In the age of trip advisers and tripfluencers, planning (or even simply fantasizing about) a vacation is easier than ever. Still, convenience comes at a cost. Now that every corner of the universe is a single internet search away, the mystique and glamour that used to be givens in the world of travel are harder and harder to come by. That long-gone magic is mercifully back – in abundance – in Rizzoli’s sumptuous Holiday: The Best Travel Magazine That Ever Was.
Long before becoming Editor in Chief of Town & Country, Pamela Fiori was a young staffer at Holiday, the jet-age bible to fun and adventure.
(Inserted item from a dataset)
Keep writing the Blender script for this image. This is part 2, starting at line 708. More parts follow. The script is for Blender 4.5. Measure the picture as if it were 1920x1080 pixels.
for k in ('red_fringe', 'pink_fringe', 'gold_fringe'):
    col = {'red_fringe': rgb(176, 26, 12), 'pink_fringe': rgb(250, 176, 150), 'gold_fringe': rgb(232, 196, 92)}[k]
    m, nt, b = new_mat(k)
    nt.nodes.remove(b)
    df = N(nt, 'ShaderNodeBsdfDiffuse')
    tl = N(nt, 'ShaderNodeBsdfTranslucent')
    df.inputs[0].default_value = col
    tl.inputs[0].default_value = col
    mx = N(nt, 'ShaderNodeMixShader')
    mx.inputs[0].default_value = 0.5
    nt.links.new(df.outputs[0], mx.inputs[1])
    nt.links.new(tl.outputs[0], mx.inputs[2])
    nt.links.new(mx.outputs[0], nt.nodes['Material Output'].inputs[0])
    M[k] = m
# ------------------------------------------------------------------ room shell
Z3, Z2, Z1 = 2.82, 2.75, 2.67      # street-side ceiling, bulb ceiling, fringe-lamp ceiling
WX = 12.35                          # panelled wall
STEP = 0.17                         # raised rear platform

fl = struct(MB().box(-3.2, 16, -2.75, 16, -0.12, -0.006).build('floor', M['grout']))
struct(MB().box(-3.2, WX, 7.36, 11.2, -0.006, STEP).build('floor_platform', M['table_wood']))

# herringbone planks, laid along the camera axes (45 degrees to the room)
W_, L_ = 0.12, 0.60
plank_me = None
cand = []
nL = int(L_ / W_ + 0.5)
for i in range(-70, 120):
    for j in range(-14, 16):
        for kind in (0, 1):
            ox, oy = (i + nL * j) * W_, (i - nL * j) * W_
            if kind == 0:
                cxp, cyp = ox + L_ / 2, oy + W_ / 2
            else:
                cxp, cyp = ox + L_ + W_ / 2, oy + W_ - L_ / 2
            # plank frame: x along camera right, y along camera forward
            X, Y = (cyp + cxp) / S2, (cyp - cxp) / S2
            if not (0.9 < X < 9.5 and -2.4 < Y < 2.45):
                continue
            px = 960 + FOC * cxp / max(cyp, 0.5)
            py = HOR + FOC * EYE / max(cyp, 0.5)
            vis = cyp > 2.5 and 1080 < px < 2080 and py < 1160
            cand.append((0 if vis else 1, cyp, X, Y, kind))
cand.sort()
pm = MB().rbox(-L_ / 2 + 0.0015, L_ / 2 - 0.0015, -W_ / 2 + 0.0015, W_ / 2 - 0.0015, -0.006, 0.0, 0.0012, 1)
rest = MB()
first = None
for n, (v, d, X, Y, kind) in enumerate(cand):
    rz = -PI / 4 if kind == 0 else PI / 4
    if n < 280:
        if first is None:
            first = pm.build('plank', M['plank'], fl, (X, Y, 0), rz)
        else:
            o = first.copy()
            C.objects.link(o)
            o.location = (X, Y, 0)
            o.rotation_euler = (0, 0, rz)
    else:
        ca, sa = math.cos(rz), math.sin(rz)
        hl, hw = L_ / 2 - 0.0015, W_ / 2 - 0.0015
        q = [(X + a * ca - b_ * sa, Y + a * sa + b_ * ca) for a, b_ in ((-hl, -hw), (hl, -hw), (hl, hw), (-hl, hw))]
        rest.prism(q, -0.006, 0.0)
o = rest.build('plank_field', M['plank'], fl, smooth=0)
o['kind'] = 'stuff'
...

A veritable carousel of poppy Holiday covers and article snippets is punctuated with Fiori’s essays on the magazine’s vaunted history. Launched in 1946, with a stated goal to celebrate “the pursuit of happiness” and to give readers “new keys to the doorways of recreation and travel… into fields of romance and adventure,” the title would go on to publish accounts of the joys of the getaway by top-flight writers such as Joan Didion, Jack Kerouac and E. B. White for more than three decades. The artists that Holiday commissioned were no slouches, either. Included in the compendium are Madeline creator Ludwig Bemelmans’s rendering of a pigeon keeper on New York’s Lower East Side, photographer Robert Capa’s saucy portrait of a French sunbather, and society photographer Slim Aarons’s iconic snapshots of British royalty vacationing in midtown Manhattan.
Large enough to deserve its own steamer trunk, this coffee table book probably isn’t what you want to pack on your next flight. But that’s fine. The book is a wild trip in and of itself.